■ **TASK GOAL**: Gather from the listing below each line that includes the word "scene", and copy it.

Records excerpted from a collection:
========================

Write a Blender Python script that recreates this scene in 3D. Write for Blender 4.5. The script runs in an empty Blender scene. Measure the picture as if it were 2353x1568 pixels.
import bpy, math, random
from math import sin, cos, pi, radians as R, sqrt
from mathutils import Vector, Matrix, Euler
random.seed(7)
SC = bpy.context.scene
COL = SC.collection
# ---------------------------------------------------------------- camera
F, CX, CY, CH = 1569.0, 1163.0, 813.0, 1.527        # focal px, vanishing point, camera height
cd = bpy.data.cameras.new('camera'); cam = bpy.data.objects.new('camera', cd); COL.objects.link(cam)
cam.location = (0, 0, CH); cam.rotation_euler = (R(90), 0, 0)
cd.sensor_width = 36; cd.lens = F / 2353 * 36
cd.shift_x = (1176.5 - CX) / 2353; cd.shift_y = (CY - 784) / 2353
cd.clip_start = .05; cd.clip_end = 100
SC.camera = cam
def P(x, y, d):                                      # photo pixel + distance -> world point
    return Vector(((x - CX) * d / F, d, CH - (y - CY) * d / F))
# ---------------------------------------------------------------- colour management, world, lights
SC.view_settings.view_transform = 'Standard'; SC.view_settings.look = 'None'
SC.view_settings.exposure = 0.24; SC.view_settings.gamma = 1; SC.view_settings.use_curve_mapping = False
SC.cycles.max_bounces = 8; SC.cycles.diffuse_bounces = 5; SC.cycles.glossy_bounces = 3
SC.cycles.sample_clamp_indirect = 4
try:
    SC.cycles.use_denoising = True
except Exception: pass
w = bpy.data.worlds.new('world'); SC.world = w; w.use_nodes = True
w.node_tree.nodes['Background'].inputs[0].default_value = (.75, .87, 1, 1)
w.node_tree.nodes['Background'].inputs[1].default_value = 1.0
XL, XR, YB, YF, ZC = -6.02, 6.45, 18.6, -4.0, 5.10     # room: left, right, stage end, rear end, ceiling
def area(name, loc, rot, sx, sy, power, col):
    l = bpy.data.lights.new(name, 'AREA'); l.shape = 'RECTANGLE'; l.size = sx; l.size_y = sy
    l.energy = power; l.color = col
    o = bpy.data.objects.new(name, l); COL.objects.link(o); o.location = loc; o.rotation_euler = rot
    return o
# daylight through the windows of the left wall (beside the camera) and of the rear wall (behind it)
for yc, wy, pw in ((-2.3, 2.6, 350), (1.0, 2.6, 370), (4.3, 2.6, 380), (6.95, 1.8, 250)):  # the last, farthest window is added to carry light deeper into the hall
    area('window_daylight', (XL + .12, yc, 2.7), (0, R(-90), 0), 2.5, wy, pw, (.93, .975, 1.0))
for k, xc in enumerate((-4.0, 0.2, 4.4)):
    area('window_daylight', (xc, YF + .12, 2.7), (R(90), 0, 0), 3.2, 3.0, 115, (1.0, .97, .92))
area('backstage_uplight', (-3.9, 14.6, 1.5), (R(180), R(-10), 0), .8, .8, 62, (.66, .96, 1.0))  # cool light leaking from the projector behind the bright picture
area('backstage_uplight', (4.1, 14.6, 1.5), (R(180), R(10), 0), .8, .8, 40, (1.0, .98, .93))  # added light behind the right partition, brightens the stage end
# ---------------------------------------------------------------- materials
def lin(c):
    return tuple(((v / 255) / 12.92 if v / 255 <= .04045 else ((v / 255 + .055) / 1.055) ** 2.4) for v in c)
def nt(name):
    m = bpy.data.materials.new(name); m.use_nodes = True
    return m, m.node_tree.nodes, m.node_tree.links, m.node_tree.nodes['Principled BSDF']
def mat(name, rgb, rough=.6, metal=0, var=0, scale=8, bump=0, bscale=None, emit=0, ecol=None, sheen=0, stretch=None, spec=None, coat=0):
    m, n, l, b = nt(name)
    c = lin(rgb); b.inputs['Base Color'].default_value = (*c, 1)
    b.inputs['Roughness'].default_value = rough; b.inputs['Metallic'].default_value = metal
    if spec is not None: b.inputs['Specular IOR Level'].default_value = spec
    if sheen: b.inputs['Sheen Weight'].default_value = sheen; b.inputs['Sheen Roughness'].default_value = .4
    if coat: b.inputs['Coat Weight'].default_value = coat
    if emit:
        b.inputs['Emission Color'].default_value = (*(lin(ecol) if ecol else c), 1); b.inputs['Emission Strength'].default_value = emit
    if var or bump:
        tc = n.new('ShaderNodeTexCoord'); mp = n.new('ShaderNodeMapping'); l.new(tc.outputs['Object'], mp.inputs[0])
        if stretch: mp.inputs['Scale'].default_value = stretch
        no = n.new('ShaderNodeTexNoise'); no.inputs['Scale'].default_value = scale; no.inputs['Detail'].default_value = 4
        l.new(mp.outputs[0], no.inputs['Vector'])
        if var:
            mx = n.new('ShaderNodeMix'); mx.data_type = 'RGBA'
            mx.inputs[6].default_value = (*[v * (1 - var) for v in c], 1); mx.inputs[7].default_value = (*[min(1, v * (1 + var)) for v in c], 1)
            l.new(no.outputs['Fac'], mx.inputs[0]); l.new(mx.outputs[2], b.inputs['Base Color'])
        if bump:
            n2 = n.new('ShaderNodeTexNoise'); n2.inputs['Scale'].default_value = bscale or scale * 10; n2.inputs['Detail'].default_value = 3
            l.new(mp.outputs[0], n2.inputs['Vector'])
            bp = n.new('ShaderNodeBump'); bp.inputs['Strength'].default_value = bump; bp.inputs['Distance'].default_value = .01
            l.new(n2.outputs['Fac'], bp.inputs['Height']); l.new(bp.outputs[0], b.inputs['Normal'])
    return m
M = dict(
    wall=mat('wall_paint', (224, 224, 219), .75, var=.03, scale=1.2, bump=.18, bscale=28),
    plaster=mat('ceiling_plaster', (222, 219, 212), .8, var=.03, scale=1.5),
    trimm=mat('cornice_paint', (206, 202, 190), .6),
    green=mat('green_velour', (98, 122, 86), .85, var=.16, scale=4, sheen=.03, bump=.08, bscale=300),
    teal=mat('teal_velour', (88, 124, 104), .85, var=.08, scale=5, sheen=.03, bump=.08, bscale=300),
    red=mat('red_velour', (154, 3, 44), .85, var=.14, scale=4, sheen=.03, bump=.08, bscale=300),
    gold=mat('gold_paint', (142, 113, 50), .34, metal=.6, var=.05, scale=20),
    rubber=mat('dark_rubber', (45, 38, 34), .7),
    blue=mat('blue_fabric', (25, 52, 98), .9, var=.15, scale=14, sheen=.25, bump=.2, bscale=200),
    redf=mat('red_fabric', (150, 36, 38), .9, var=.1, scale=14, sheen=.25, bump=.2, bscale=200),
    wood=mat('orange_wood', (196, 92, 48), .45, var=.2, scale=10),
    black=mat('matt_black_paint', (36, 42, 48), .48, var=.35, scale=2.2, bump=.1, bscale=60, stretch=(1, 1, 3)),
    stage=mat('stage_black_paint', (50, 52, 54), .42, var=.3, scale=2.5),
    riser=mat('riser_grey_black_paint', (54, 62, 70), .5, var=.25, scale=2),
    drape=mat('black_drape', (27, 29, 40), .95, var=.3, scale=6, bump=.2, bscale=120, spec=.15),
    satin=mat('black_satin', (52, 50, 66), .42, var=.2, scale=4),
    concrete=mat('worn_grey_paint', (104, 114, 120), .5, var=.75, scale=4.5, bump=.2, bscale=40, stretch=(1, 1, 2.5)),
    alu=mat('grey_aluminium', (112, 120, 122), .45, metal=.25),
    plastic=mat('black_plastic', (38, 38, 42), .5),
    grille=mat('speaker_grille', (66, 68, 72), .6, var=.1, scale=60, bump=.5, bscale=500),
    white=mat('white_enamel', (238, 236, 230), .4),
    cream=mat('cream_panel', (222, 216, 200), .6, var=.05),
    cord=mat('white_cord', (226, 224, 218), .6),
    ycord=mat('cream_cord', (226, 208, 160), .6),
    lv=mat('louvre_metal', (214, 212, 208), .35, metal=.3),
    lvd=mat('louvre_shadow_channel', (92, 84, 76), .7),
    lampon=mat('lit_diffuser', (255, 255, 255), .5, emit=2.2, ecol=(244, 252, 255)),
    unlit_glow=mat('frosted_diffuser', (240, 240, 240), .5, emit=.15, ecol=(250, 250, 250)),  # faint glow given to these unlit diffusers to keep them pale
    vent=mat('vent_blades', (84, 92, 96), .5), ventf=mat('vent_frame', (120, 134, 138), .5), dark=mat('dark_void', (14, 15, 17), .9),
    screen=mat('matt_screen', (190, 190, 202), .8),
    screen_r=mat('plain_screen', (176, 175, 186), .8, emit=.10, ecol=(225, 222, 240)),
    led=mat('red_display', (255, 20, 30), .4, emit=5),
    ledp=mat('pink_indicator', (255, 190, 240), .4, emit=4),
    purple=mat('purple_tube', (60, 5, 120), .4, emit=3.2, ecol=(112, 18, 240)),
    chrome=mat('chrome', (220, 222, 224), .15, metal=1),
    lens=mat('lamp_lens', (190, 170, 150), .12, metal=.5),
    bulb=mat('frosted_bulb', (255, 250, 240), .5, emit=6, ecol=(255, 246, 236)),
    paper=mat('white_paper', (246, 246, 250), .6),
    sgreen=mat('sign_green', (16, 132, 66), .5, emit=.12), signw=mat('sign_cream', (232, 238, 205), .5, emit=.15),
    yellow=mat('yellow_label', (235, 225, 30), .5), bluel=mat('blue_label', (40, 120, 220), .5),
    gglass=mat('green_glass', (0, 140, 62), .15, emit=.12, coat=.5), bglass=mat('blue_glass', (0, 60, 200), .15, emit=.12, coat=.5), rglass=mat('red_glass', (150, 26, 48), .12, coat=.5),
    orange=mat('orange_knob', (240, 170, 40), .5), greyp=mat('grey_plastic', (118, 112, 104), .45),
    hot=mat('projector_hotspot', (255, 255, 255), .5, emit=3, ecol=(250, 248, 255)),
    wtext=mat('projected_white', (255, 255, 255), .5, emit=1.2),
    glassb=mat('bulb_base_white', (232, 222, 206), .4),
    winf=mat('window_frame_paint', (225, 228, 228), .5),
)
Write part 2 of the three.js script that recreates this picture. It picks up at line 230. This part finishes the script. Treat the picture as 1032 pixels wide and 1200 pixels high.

========================

■ **FULL ANSWER**:
Write a Blender Python script that recreates this scene in 3D. Write for Blender 4.5. The script runs in an empty Blender scene. Measure the picture as if it were 2353x1568 pixels.
SC = bpy.context.scene